** START The records **
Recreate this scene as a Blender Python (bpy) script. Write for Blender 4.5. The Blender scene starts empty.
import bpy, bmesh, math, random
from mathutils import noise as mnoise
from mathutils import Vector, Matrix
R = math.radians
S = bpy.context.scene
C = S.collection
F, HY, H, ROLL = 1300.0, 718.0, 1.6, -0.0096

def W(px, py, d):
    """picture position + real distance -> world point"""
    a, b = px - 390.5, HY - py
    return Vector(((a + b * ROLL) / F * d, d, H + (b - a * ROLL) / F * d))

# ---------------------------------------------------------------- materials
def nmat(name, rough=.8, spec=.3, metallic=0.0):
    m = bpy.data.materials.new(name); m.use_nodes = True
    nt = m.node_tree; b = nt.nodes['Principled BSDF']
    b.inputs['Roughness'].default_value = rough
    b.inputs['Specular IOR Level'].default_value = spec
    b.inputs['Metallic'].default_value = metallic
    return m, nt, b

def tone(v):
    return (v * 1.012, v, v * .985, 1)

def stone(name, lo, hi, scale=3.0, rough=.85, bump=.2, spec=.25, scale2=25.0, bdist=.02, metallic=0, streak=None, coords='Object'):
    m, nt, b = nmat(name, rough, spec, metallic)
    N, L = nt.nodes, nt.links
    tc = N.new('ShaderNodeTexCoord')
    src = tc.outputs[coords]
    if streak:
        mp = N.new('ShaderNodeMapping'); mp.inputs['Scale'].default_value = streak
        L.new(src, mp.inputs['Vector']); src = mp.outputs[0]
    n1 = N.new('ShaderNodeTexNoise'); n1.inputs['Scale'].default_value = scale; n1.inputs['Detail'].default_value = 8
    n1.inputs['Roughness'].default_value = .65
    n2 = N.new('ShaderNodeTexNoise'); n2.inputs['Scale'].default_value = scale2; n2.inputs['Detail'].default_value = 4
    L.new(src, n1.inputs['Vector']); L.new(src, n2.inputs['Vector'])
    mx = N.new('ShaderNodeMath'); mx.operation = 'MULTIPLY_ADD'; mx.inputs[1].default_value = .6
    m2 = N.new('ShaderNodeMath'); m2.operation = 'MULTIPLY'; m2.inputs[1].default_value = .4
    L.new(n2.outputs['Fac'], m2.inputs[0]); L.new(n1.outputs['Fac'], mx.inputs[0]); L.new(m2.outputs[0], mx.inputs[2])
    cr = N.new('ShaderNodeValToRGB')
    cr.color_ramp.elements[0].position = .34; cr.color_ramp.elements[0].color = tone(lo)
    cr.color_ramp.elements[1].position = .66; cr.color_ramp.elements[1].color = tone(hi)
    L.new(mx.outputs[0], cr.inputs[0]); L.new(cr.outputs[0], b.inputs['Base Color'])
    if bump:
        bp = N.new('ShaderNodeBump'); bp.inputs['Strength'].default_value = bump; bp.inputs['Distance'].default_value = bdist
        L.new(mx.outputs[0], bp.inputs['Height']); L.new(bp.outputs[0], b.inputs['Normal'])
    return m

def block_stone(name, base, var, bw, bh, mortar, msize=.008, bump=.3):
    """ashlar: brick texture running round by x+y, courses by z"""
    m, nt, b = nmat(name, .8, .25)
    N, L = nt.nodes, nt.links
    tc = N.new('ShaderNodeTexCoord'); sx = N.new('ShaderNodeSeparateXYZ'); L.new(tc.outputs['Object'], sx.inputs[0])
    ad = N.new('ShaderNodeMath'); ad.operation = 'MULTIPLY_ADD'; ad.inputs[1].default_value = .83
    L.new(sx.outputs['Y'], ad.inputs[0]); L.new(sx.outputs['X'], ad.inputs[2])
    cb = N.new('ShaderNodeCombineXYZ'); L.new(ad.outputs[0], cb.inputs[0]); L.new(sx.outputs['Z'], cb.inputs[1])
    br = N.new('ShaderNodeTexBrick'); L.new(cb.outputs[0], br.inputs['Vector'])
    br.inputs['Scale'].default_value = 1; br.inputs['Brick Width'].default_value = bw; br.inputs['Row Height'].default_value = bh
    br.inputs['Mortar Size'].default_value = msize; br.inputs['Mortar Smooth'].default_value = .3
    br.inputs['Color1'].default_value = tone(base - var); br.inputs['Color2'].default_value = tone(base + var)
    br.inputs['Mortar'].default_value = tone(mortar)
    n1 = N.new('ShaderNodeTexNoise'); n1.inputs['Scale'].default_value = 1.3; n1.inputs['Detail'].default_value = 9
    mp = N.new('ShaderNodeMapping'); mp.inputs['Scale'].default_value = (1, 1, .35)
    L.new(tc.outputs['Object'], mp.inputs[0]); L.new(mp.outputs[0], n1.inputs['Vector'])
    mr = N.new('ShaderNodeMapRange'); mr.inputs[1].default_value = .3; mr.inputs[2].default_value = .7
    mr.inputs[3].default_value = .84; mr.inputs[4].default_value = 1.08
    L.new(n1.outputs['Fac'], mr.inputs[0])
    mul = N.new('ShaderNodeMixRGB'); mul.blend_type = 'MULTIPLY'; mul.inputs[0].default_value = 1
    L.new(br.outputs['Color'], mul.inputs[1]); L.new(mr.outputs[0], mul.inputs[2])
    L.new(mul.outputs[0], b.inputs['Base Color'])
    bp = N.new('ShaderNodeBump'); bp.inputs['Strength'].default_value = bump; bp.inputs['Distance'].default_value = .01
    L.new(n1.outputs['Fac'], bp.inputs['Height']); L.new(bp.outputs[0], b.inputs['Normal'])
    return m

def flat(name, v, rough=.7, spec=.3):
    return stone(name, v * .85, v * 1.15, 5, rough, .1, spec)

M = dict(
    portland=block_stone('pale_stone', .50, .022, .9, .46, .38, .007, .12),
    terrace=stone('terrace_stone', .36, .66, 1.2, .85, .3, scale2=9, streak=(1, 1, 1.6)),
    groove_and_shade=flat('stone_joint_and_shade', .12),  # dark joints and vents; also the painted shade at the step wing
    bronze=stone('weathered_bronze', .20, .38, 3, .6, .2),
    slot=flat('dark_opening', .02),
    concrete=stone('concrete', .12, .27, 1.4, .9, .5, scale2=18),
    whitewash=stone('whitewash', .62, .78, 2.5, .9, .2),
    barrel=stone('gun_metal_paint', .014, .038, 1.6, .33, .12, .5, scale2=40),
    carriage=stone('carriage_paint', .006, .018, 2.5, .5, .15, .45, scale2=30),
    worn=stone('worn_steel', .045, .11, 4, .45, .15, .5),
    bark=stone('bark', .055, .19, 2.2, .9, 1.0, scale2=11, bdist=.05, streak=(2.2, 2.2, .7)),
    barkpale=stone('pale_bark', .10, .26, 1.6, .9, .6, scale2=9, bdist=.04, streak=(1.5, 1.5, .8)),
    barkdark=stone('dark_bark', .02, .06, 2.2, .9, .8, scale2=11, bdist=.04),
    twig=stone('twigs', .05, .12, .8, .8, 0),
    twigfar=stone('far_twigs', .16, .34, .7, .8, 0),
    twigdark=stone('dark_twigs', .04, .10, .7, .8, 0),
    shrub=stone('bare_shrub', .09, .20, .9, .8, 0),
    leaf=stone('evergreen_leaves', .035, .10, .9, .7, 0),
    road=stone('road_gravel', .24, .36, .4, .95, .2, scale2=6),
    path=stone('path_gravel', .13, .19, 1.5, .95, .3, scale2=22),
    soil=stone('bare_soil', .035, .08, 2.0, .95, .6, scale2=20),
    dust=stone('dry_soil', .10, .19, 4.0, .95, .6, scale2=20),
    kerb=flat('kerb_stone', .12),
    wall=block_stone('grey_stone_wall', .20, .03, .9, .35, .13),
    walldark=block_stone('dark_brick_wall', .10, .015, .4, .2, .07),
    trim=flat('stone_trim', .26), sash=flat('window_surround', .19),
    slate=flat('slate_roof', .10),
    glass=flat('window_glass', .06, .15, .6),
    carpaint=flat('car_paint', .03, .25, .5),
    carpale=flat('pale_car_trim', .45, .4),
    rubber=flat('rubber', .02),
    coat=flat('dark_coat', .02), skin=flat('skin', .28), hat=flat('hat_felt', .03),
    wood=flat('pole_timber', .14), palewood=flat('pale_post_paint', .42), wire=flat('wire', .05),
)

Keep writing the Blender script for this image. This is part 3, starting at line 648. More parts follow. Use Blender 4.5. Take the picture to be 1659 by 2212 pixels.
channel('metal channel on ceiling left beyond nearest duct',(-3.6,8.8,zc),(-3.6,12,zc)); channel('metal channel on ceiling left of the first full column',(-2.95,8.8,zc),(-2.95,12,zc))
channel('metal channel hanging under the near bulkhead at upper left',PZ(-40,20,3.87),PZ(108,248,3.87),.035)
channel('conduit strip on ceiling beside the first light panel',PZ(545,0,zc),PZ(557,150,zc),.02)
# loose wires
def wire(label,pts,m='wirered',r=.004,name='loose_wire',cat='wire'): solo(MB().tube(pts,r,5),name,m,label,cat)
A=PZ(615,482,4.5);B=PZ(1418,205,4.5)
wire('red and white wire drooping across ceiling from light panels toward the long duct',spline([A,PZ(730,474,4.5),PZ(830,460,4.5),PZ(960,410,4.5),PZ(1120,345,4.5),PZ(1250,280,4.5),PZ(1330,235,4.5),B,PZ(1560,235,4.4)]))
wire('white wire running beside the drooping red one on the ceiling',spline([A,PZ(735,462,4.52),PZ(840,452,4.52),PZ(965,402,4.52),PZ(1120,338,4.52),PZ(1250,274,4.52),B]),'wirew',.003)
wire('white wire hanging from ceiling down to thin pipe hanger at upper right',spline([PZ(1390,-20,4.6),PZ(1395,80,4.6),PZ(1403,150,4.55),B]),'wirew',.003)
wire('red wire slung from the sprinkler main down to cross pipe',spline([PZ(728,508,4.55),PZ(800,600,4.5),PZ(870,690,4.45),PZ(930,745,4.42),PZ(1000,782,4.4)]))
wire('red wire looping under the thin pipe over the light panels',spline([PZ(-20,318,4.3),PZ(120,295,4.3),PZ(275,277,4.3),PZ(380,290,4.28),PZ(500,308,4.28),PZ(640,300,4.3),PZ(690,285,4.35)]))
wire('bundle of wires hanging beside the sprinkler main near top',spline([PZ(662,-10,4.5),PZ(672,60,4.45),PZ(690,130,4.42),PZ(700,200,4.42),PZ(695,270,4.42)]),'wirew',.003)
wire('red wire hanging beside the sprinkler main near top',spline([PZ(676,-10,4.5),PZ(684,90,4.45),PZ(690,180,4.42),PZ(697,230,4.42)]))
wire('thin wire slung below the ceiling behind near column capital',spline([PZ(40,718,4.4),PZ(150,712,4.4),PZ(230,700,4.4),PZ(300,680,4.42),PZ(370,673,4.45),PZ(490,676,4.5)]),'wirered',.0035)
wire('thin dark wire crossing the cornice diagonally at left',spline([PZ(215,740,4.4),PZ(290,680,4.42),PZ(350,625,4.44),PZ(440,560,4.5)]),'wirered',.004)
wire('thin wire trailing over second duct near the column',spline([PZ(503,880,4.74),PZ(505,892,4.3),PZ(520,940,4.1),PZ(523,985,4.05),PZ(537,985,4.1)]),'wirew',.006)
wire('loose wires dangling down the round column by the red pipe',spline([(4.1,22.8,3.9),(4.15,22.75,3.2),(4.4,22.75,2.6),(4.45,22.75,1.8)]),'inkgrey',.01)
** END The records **
» Task prompt: Using the data above, restate word for word the lines from its opening line through the line that contains "F, HY, H, ROLL = 1300.0, 718.0, 1.6, -0.0096", and no more.

» Written solution:
Recreate this scene as a Blender Python (bpy) script. Write for Blender 4.5. The Blender scene starts empty.
import bpy, bmesh, math, random
from mathutils import noise as mnoise
from mathutils import Vector, Matrix
R = math.radians
S = bpy.context.scene
C = S.collection
F, HY, H, ROLL = 1300.0, 718.0, 1.6, -0.0096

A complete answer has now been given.